Source excerpt start
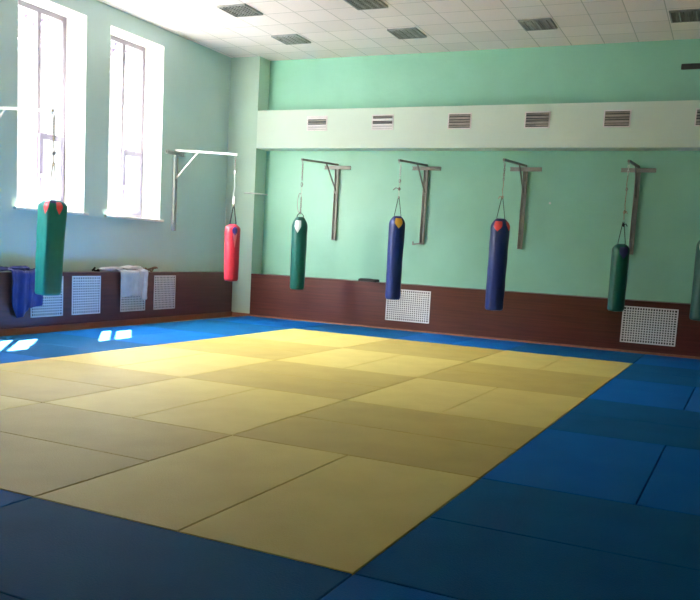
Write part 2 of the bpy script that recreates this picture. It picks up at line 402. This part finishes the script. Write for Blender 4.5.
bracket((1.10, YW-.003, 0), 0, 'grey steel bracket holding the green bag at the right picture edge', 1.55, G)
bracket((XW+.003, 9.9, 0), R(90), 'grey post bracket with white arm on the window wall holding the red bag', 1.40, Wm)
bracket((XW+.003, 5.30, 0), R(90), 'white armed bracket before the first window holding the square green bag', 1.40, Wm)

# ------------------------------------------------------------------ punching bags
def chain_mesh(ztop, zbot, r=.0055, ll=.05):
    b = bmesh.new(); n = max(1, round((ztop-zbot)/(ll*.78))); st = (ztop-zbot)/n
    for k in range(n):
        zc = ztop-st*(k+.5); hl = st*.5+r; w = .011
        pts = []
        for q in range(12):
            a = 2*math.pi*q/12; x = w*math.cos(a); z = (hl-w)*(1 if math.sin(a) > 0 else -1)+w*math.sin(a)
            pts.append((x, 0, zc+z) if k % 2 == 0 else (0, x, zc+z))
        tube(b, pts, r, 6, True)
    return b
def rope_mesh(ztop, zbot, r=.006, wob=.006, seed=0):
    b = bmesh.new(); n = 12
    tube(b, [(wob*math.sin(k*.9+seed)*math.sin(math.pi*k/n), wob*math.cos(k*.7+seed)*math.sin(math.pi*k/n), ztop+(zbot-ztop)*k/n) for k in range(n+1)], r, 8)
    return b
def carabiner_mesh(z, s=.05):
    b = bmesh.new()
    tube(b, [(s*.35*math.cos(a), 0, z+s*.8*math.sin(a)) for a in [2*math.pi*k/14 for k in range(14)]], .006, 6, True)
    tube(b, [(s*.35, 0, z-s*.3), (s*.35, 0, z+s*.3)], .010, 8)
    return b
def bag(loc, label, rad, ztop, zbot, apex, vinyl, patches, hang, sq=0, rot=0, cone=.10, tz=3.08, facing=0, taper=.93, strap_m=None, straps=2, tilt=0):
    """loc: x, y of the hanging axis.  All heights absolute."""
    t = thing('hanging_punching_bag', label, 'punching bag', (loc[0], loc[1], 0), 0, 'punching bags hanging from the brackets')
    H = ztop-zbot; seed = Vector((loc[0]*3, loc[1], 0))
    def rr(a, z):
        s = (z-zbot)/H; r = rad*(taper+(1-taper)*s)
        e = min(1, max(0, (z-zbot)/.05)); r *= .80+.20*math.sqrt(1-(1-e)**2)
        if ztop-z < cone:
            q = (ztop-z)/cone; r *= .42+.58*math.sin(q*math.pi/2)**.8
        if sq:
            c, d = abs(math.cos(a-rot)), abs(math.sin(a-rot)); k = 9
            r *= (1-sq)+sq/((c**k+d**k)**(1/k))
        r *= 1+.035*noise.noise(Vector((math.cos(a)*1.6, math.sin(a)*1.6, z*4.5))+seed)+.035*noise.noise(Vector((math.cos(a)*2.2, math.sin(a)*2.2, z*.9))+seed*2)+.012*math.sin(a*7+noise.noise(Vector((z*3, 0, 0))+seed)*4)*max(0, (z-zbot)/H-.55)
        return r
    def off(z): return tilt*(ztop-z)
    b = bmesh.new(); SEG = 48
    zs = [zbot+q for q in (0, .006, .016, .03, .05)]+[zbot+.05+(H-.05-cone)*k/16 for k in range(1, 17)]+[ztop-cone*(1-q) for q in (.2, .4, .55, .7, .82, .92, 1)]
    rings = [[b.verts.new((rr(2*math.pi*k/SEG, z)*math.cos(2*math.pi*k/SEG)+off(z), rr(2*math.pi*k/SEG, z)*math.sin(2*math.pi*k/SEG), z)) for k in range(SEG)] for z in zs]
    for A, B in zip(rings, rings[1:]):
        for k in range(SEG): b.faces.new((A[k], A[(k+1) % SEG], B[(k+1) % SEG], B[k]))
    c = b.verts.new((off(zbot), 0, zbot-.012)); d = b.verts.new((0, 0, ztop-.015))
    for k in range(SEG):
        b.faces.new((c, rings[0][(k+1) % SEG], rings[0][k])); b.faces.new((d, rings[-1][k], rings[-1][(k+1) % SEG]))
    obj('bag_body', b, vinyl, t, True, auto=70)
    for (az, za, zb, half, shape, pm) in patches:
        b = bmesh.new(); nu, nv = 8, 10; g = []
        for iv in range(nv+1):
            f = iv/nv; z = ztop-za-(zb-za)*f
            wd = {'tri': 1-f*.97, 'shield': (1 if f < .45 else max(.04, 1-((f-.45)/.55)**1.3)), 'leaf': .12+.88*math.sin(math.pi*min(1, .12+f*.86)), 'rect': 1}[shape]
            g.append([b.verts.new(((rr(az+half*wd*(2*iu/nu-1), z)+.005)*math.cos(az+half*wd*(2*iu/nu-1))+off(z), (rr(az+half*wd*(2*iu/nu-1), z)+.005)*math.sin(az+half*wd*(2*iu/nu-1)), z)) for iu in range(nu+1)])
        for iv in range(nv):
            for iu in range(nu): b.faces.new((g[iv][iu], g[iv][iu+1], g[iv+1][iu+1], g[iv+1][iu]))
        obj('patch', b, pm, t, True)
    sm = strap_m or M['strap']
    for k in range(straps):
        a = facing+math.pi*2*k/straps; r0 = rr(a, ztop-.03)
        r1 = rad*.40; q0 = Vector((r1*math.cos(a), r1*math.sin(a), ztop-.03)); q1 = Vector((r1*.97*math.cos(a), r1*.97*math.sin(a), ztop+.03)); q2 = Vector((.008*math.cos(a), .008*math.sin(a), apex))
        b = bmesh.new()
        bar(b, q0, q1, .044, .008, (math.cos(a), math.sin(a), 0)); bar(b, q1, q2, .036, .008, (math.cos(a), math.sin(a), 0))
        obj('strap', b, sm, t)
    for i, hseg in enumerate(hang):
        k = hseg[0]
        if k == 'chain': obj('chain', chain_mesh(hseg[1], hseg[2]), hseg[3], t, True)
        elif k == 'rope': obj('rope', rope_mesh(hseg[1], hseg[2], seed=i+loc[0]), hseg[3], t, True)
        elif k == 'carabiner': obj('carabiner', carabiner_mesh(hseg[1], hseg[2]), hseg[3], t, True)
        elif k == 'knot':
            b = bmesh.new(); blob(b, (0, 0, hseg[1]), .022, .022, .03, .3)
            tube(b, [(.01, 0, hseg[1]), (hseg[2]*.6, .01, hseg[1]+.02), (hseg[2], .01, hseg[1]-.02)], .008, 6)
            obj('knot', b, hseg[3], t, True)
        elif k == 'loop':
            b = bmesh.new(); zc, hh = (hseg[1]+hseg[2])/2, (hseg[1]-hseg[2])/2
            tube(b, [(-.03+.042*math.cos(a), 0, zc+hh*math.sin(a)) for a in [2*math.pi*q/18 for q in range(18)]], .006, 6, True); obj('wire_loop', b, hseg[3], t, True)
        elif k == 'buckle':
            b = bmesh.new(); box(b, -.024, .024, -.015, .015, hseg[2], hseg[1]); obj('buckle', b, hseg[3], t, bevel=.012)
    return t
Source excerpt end
» Exercise
Set down the material exactly, every line of it, except for the pictures.

» The reply
Write part 2 of the bpy script that recreates this picture. It picks up at line 402. This part finishes the script. Write for Blender 4.5.
bracket((1.10, YW-.003, 0), 0, 'grey steel bracket holding the green bag at the right picture edge', 1.55, G)
bracket((XW+.003, 9.9, 0), R(90), 'grey post bracket with white arm on the window wall holding the red bag', 1.40, Wm)
bracket((XW+.003, 5.30, 0), R(90), 'white armed bracket before the first window holding the square green bag', 1.40, Wm)

# ------------------------------------------------------------------ punching bags
def chain_mesh(ztop, zbot, r=.0055, ll=.05):
    b = bmesh.new(); n = max(1, round((ztop-zbot)/(ll*.78))); st = (ztop-zbot)/n
    for k in range(n):
        zc = ztop-st*(k+.5); hl = st*.5+r; w = .011
        pts = []
        for q in range(12):
            a = 2*math.pi*q/12; x = w*math.cos(a); z = (hl-w)*(1 if math.sin(a) > 0 else -1)+w*math.sin(a)
            pts.append((x, 0, zc+z) if k % 2 == 0 else (0, x, zc+z))
        tube(b, pts, r, 6, True)
    return b
def rope_mesh(ztop, zbot, r=.006, wob=.006, seed=0):
    b = bmesh.new(); n = 12
    tube(b, [(wob*math.sin(k*.9+seed)*math.sin(math.pi*k/n), wob*math.cos(k*.7+seed)*math.sin(math.pi*k/n), ztop+(zbot-ztop)*k/n) for k in range(n+1)], r, 8)
    return b
def carabiner_mesh(z, s=.05):
    b = bmesh.new()
    tube(b, [(s*.35*math.cos(a), 0, z+s*.8*math.sin(a)) for a in [2*math.pi*k/14 for k in range(14)]], .006, 6, True)
    tube(b, [(s*.35, 0, z-s*.3), (s*.35, 0, z+s*.3)], .010, 8)
    return b
def bag(loc, label, rad, ztop, zbot, apex, vinyl, patches, hang, sq=0, rot=0, cone=.10, tz=3.08, facing=0, taper=.93, strap_m=None, straps=2, tilt=0):
    """loc: x, y of the hanging axis.  All heights absolute."""
    t = thing('hanging_punching_bag', label, 'punching bag', (loc[0], loc[1], 0), 0, 'punching bags hanging from the brackets')
    H = ztop-zbot; seed = Vector((loc[0]*3, loc[1], 0))
    def rr(a, z):
        s = (z-zbot)/H; r = rad*(taper+(1-taper)*s)
        e = min(1, max(0, (z-zbot)/.05)); r *= .80+.20*math.sqrt(1-(1-e)**2)
        if ztop-z < cone:
            q = (ztop-z)/cone; r *= .42+.58*math.sin(q*math.pi/2)**.8
        if sq:
            c, d = abs(math.cos(a-rot)), abs(math.sin(a-rot)); k = 9
            r *= (1-sq)+sq/((c**k+d**k)**(1/k))
        r *= 1+.035*noise.noise(Vector((math.cos(a)*1.6, math.sin(a)*1.6, z*4.5))+seed)+.035*noise.noise(Vector((math.cos(a)*2.2, math.sin(a)*2.2, z*.9))+seed*2)+.012*math.sin(a*7+noise.noise(Vector((z*3, 0, 0))+seed)*4)*max(0, (z-zbot)/H-.55)
        return r
    def off(z): return tilt*(ztop-z)
    b = bmesh.new(); SEG = 48
    zs = [zbot+q for q in (0, .006, .016, .03, .05)]+[zbot+.05+(H-.05-cone)*k/16 for k in range(1, 17)]+[ztop-cone*(1-q) for q in (.2, .4, .55, .7, .82, .92, 1)]
    rings = [[b.verts.new((rr(2*math.pi*k/SEG, z)*math.cos(2*math.pi*k/SEG)+off(z), rr(2*math.pi*k/SEG, z)*math.sin(2*math.pi*k/SEG), z)) for k in range(SEG)] for z in zs]
    for A, B in zip(rings, rings[1:]):
        for k in range(SEG): b.faces.new((A[k], A[(k+1) % SEG], B[(k+1) % SEG], B[k]))
    c = b.verts.new((off(zbot), 0, zbot-.012)); d = b.verts.new((0, 0, ztop-.015))
    for k in range(SEG):
        b.faces.new((c, rings[0][(k+1) % SEG], rings[0][k])); b.faces.new((d, rings[-1][k], rings[-1][(k+1) % SEG]))
    obj('bag_body', b, vinyl, t, True, auto=70)
    for (az, za, zb, half, shape, pm) in patches:
        b = bmesh.new(); nu, nv = 8, 10; g = []
        for iv in range(nv+1):
            f = iv/nv; z = ztop-za-(zb-za)*f
            wd = {'tri': 1-f*.97, 'shield': (1 if f < .45 else max(.04, 1-((f-.45)/.55)**1.3)), 'leaf': .12+.88*math.sin(math.pi*min(1, .12+f*.86)), 'rect': 1}[shape]
            g.append([b.verts.new(((rr(az+half*wd*(2*iu/nu-1), z)+.005)*math.cos(az+half*wd*(2*iu/nu-1))+off(z), (rr(az+half*wd*(2*iu/nu-1), z)+.005)*math.sin(az+half*wd*(2*iu/nu-1)), z)) for iu in range(nu+1)])
        for iv in range(nv):
            for iu in range(nu): b.faces.new((g[iv][iu], g[iv][iu+1], g[iv+1][iu+1], g[iv+1][iu]))
        obj('patch', b, pm, t, True)
    sm = strap_m or M['strap']
    for k in range(straps):
        a = facing+math.pi*2*k/straps; r0 = rr(a, ztop-.03)
        r1 = rad*.40; q0 = Vector((r1*math.cos(a), r1*math.sin(a), ztop-.03)); q1 = Vector((r1*.97*math.cos(a), r1*.97*math.sin(a), ztop+.03)); q2 = Vector((.008*math.cos(a), .008*math.sin(a), apex))
        b = bmesh.new()
        bar(b, q0, q1, .044, .008, (math.cos(a), math.sin(a), 0)); bar(b, q1, q2, .036, .008, (math.cos(a), math.sin(a), 0))
        obj('strap', b, sm, t)
    for i, hseg in enumerate(hang):
        k = hseg[0]
        if k == 'chain': obj('chain', chain_mesh(hseg[1], hseg[2]), hseg[3], t, True)
        elif k == 'rope': obj('rope', rope_mesh(hseg[1], hseg[2], seed=i+loc[0]), hseg[3], t, True)
        elif k == 'carabiner': obj('carabiner', carabiner_mesh(hseg[1], hseg[2]), hseg[3], t, True)
        elif k == 'knot':
            b = bmesh.new(); blob(b, (0, 0, hseg[1]), .022, .022, .03, .3)
            tube(b, [(.01, 0, hseg[1]), (hseg[2]*.6, .01, hseg[1]+.02), (hseg[2], .01, hseg[1]-.02)], .008, 6)
            obj('knot', b, hseg[3], t, True)
        elif k == 'loop':
            b = bmesh.new(); zc, hh = (hseg[1]+hseg[2])/2, (hseg[1]-hseg[2])/2
            tube(b, [(-.03+.042*math.cos(a), 0, zc+hh*math.sin(a)) for a in [2*math.pi*q/18 for q in range(18)]], .006, 6, True); obj('wire_loop', b, hseg[3], t, True)
        elif k == 'buckle':
            b = bmesh.new(); box(b, -.024, .024, -.015, .015, hseg[2], hseg[1]); obj('buckle', b, hseg[3], t, bevel=.012)
    return t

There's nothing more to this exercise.